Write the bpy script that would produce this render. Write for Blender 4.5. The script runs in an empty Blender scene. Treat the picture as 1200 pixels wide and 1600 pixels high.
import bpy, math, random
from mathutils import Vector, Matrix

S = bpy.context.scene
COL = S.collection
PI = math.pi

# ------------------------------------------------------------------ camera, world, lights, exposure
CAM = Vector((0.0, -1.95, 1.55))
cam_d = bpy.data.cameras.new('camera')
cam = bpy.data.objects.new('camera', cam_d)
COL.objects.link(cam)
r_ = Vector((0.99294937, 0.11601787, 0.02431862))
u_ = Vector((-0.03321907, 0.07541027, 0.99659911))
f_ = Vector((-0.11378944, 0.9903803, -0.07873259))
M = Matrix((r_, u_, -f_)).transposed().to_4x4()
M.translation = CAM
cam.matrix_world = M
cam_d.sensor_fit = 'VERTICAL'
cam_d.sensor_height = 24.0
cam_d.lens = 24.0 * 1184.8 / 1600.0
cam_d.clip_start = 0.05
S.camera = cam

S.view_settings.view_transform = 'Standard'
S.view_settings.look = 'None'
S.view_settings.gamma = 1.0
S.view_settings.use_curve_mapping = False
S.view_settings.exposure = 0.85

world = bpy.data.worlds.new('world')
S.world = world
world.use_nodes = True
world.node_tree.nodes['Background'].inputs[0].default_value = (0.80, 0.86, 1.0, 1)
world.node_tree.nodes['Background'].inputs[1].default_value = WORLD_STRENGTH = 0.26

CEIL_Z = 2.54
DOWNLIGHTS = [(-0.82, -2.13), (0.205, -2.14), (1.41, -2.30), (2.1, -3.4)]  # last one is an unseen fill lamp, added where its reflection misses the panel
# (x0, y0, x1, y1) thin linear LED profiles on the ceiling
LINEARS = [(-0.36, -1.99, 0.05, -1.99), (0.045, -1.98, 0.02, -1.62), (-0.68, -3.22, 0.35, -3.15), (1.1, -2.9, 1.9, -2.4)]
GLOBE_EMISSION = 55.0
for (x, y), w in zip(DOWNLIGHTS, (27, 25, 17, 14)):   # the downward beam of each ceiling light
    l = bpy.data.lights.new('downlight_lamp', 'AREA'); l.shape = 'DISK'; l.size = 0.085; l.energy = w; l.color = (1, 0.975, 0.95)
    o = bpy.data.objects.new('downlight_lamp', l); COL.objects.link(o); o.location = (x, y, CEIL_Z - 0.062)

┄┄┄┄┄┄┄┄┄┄

- **The exercise**: Please reproduce each line exactly as written.

- **Reply to the exercise**:
Write the bpy script that would produce this render. Write for Blender 4.5. The script runs in an empty Blender scene. Treat the picture as 1200 pixels wide and 1600 pixels high.
import bpy, math, random
from mathutils import Vector, Matrix

S = bpy.context.scene
COL = S.collection
PI = math.pi

# ------------------------------------------------------------------ camera, world, lights, exposure
CAM = Vector((0.0, -1.95, 1.55))
cam_d = bpy.data.cameras.new('camera')
cam = bpy.data.objects.new('camera', cam_d)
COL.objects.link(cam)
r_ = Vector((0.99294937, 0.11601787, 0.02431862))
u_ = Vector((-0.03321907, 0.07541027, 0.99659911))
f_ = Vector((-0.11378944, 0.9903803, -0.07873259))
M = Matrix((r_, u_, -f_)).transposed().to_4x4()
M.translation = CAM
cam.matrix_world = M
cam_d.sensor_fit = 'VERTICAL'
cam_d.sensor_height = 24.0
cam_d.lens = 24.0 * 1184.8 / 1600.0
cam_d.clip_start = 0.05
S.camera = cam

S.view_settings.view_transform = 'Standard'
S.view_settings.look = 'None'
S.view_settings.gamma = 1.0
S.view_settings.use_curve_mapping = False
S.view_settings.exposure = 0.85

world = bpy.data.worlds.new('world')
S.world = world
world.use_nodes = True
world.node_tree.nodes['Background'].inputs[0].default_value = (0.80, 0.86, 1.0, 1)
world.node_tree.nodes['Background'].inputs[1].default_value = WORLD_STRENGTH = 0.26

CEIL_Z = 2.54
DOWNLIGHTS = [(-0.82, -2.13), (0.205, -2.14), (1.41, -2.30), (2.1, -3.4)]  # last one is an unseen fill lamp, added where its reflection misses the panel
# (x0, y0, x1, y1) thin linear LED profiles on the ceiling
LINEARS = [(-0.36, -1.99, 0.05, -1.99), (0.045, -1.98, 0.02, -1.62), (-0.68, -3.22, 0.35, -3.15), (1.1, -2.9, 1.9, -2.4)]
GLOBE_EMISSION = 55.0
for (x, y), w in zip(DOWNLIGHTS, (27, 25, 17, 14)):   # the downward beam of each ceiling light
    l = bpy.data.lights.new('downlight_lamp', 'AREA'); l.shape = 'DISK'; l.size = 0.085; l.energy = w; l.color = (1, 0.975, 0.95)
    o = bpy.data.objects.new('downlight_lamp', l); COL.objects.link(o); o.location = (x, y, CEIL_Z - 0.062)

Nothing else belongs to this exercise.